Perhaps the plan is best summed up like this: “In some ways…the particulars aren’t all that crucial—or not as crucial as what they collectively add up to: giving the oil industry absolutely anything it wants.” Indeed, many of Project 2025’s proposals dovetail precisely with the very plan written by a group of 30 oil and gas producers who are now aggressively lobbying for the next administration to dismantle key climate change policies in favor of fossil fuel production. But unlike other political battles, climate change is “a timed test; past a certain point, we can’t repair the damage.”

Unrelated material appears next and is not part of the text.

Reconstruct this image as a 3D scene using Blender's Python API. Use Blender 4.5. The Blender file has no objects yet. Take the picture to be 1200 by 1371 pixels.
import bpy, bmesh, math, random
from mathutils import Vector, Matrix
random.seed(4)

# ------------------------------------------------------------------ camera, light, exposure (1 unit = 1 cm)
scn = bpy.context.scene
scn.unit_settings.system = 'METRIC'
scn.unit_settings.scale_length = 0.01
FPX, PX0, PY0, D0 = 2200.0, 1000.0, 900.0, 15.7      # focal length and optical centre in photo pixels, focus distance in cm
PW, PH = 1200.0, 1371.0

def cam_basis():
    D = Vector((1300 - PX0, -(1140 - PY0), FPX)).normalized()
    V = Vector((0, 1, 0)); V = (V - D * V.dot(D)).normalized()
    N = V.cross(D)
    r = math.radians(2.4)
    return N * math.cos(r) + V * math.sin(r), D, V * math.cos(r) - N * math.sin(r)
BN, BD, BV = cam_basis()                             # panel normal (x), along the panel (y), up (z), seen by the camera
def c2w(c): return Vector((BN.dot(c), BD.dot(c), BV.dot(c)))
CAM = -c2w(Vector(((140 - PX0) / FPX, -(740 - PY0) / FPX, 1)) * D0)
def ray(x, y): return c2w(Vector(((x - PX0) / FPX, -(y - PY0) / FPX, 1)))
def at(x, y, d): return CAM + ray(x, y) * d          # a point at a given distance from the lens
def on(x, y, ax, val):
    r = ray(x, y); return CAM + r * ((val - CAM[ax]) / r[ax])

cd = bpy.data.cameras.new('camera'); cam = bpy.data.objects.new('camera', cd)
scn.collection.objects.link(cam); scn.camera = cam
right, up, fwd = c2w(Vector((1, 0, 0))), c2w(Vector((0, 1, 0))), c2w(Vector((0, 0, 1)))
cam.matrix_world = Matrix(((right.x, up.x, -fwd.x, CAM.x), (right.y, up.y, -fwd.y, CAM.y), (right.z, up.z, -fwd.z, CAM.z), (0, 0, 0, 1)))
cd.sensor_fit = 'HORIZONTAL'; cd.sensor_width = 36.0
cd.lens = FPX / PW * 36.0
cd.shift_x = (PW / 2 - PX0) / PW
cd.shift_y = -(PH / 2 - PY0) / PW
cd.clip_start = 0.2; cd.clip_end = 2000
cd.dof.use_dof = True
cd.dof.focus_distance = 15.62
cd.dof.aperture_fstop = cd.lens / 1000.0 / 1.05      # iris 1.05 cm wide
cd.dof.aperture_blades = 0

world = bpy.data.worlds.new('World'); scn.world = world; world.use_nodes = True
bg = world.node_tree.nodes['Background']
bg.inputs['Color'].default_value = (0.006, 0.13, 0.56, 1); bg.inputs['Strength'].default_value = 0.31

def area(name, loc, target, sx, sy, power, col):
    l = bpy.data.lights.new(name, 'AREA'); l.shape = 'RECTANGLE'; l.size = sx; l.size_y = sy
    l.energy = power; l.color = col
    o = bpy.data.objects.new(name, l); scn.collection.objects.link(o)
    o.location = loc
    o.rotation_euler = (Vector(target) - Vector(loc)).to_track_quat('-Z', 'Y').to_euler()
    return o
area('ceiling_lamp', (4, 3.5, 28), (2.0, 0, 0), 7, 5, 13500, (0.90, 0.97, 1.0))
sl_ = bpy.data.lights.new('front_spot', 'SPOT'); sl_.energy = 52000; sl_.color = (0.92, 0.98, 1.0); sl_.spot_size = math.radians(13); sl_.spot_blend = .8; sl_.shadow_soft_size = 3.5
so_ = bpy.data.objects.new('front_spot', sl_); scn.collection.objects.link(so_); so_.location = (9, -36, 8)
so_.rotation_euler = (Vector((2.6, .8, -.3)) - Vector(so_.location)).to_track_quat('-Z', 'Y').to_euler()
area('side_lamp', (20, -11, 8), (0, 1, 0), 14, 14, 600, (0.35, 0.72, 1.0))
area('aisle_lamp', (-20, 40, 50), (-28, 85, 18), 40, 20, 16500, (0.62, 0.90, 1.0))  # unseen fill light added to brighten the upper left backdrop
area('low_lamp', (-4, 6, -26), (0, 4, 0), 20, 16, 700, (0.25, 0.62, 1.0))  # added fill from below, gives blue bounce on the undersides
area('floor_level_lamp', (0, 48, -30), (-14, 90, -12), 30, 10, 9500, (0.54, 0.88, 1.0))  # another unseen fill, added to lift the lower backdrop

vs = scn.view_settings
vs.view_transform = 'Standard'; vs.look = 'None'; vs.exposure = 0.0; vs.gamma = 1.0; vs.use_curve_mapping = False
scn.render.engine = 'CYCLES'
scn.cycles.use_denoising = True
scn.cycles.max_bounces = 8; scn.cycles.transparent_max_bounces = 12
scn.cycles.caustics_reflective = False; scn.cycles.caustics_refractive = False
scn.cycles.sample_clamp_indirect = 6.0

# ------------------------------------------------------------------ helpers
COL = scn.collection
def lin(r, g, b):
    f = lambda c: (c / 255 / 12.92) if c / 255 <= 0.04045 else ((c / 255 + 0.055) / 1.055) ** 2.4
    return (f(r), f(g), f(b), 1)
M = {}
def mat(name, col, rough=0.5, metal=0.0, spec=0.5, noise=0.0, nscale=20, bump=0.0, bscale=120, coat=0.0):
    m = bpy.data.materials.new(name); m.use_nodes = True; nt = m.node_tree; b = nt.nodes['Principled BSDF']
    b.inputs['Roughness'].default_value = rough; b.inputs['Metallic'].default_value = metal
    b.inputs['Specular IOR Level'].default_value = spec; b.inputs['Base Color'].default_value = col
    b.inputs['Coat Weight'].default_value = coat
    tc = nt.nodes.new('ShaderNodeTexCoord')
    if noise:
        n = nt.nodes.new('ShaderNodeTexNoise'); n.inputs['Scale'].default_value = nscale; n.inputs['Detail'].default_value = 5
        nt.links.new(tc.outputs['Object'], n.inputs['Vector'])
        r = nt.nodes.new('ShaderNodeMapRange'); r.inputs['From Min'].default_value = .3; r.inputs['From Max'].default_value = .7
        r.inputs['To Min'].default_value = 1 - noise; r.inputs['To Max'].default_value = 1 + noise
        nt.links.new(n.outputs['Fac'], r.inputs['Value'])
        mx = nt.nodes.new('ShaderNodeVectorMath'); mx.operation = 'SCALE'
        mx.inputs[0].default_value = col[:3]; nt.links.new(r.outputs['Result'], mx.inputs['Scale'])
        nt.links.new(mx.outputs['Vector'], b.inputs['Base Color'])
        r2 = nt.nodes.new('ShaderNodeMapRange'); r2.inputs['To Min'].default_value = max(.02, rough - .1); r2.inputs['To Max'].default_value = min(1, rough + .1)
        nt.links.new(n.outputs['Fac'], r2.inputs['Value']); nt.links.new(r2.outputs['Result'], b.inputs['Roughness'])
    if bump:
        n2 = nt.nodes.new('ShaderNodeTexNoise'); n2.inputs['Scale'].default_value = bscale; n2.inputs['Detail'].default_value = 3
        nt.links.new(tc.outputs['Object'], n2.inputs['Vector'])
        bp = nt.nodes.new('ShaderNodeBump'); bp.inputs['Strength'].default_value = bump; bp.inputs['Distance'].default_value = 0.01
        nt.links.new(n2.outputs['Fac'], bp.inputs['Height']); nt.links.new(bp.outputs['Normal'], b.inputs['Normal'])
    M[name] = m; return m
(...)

Fighting Back: What’s Working

A judge has blocked Florida from censoring ads for an abortion rights ballot measure, after successful litigation from activists. The general counsel to Florida’s Department of Health sent letters to television stations threatening criminal charges for airing ads in favor of a reproductive rights amendment. That official has now resigned and claims he was forced to send the letters by the administration. The lawsuit essentially blocked the self-styled free speech advocate–the Governor of Florida–from banning a television ad simply because he disagrees with the message, and using the criminal legal system to intimidate the media into compliance. 

The Nebraska Supreme Court rejected an end run around the constitution, reversing the unilateral actions of the state attorney general and secretary of state that disenfranchised tens of thousands of citizens who, under clear state law, had regained their right to vote after a conviction. 

As early voting began in the Peach State, district judges ruled that the Georgia Board of Elections, which has recently been taken over by anti-democratic conspiracy theorists, cannot unilaterally refuse to certify the results of the upcoming election, just because they disagree with the outcome. Moreover, the courts made clear that last minute changes to election procedure fueled by false, repetitive accusations of voter fraud were invalid. The rulings were upheld by the state supreme court.